The recent Arup paper, however, suggests that timber layers in CLT panels can sometimes delaminate in a blaze, exposing fresh uncharred wood to the fire, thereby prolonging and intensifying it. The Concrete Centre’s Jones says this is a “critical” new finding. “I think we have a body of evidence of the risks of CLT. Whatever its benefits, you can’t promote productivity at the expense of safety,” he says.
Thistleton responds: “More information is needed following these limited tests, and we need to look potentially at how we glue the boards, for example. But these were tests with exposed CLT – in all our flats our CLT is completely encapsulated. The buildings are safe.
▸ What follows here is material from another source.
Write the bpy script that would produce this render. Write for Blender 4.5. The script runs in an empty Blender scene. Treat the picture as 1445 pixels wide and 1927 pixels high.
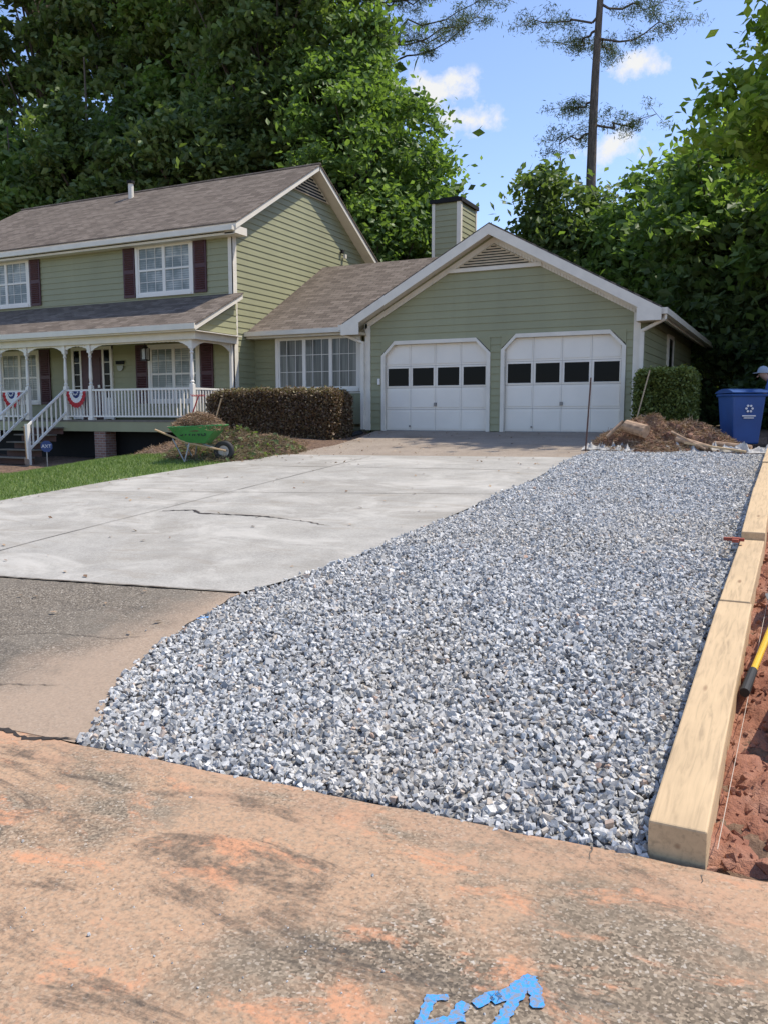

“The fact is that because we’re building with a combustible material, we have never taken fire for granted,” he adds. “We work through fire risk in huge detail, in conjunction with fire authorities, doing complex calculations such as smoke modelling. We work very hard to ensure buildings are absolutely safe,” he says.
Thistleton believes the Concrete Centre’s concerns have more to do with the commercial threat posed by CLT. “I don’t think it’s any surprise they’re highlighting this. If I came up with a car which ran on water, then the oil industry would be all over me,” he says. In return, Jones insists that, while the suspicion of CLT enthusiasts is understandable, he is only repeating concerns raised by independent third parties, such as within the Arup paper.
Thistleton disagrees: “The reality is the evidence says we’ve got 12 years left to sort out climate change – we’ve got to start changing the way we do things. And we’ve got to keep pushing the message about the safety of CLT. It’s not only quicker to put up; it’s safer, healthier, lighter and locks away carbon.”
Time will tell whether this message is heeded by clients in a post-Grenfell world.